雨の日曜日だったので、当たり前のようにたくさんのお客さんがいて、子供連れやカップルもたくさんいた。そうだよね、水族館、楽しいもんね。
けれどまあ、ご存知のように、水族館はあまりにも人が多いと見物しにくいところでもある。
子供が多く、親御さんも疲弊しているのか、前に強引に割り込んでくる子供や、水槽をどんどんと叩く子供がいたりした。親御さんは何も言おうとしなかった。
さすがに水槽(小さな水槽だった)を叩くのはよくないだろう、と、反射的に「水槽どんどんしたらあかん」と少し怖めに言ってしまった。
その子はこちらをちらっと見て、水槽から離れてどこかへ行ってしまった。近くにいたはずの親御さんは何も言わずに子供を追いかけていった。
そーんなことがあったりして、将来自分が子供を育てるとき(来るかはわからないが)の、理想と現実のギャップや、疲弊なんかを思ってしまい、ふらふらとし始めたとき、ベルーガ、と言いながら、恋人が私の前腕をもんできた。

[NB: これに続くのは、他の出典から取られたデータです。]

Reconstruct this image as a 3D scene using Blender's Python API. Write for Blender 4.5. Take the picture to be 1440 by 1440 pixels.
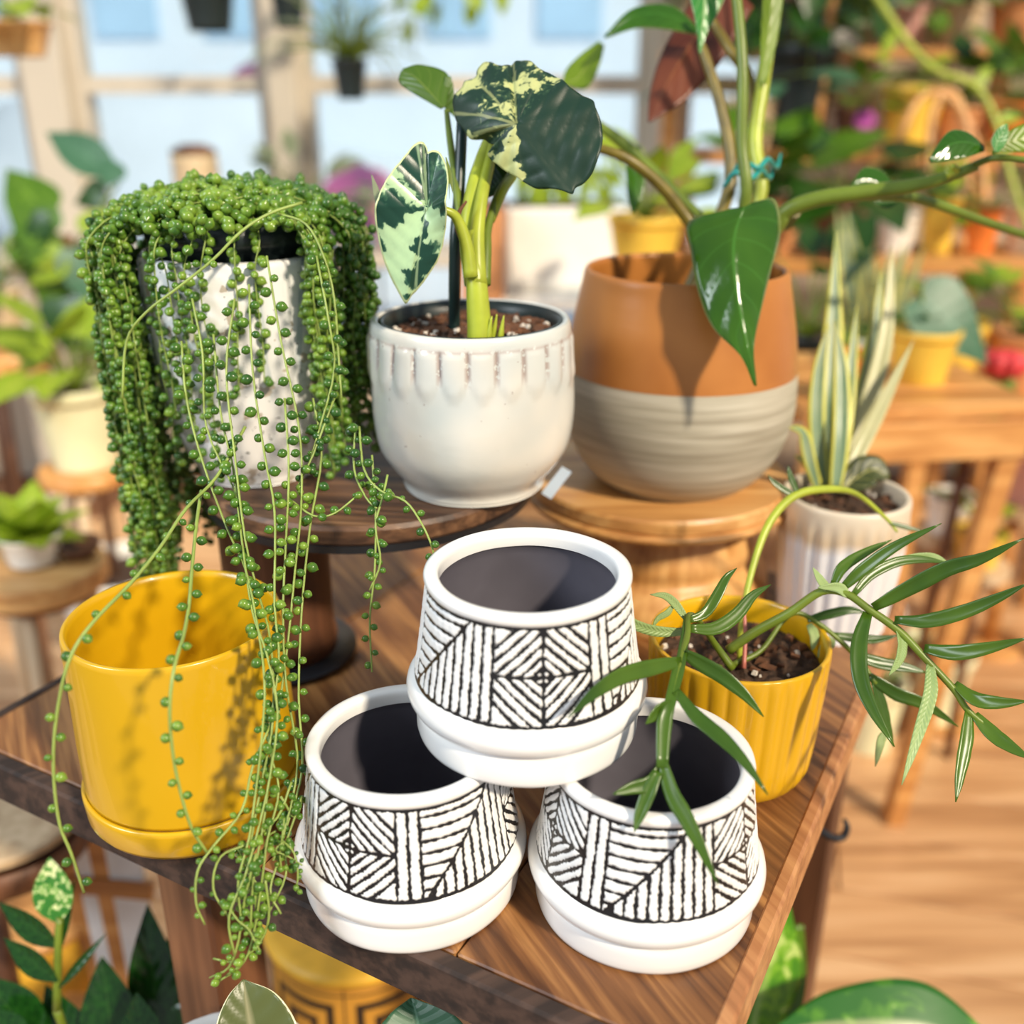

ベルーガとは、トップの写真にも使った哺乳類の、通称シロイルカと呼ばれる動物だ。この水族館では最初の方に展示されており、ずんぐりした大きな体躯に、白くなめらかな肌、愛嬌のある顔、その下は筋肉なのか脂肪なのかわからない皮膚のしなり…とにかくとても素敵な動物なのだ。
私の前腕が、ベルーガのむちりとした体躯と似ているから、ここはベルーガね、とこういうことらしい。馬鹿みたいだろう。馬鹿だ。
他人が聞いたら思わず耳をふさぎたくなりそうなやりとりだが、ベルーガと呼ばれながら前腕をもまれているうちに、気分が落ち着いた。とても落ち着いた。
調べてみると、ベルーガは寒い地域の海に住んでいて、社交性のある生き物で、海のカナリアと呼ばれるほど、色々な高い音を出すらしい。反響定位という能力を使えるらしく、それが、氷と氷のはざまをみつけだして、呼吸をすることに役立っているかもしれないらしい。脱皮もするらしい。
なんて面白くて愛らしいんだ、ベルーガ。
ベルーガの悠々と泳ぐ姿と、恋人の優しい「ベルーガ」を思い出すだけで、私はいつでも楽しく生きられるような気さえしてきたのだった。
ちなみに、再度ベルーガと呼びながら前腕をもむことを要求すると、「えーなんで」とのことだった。この幸福感を説明するのは難しい。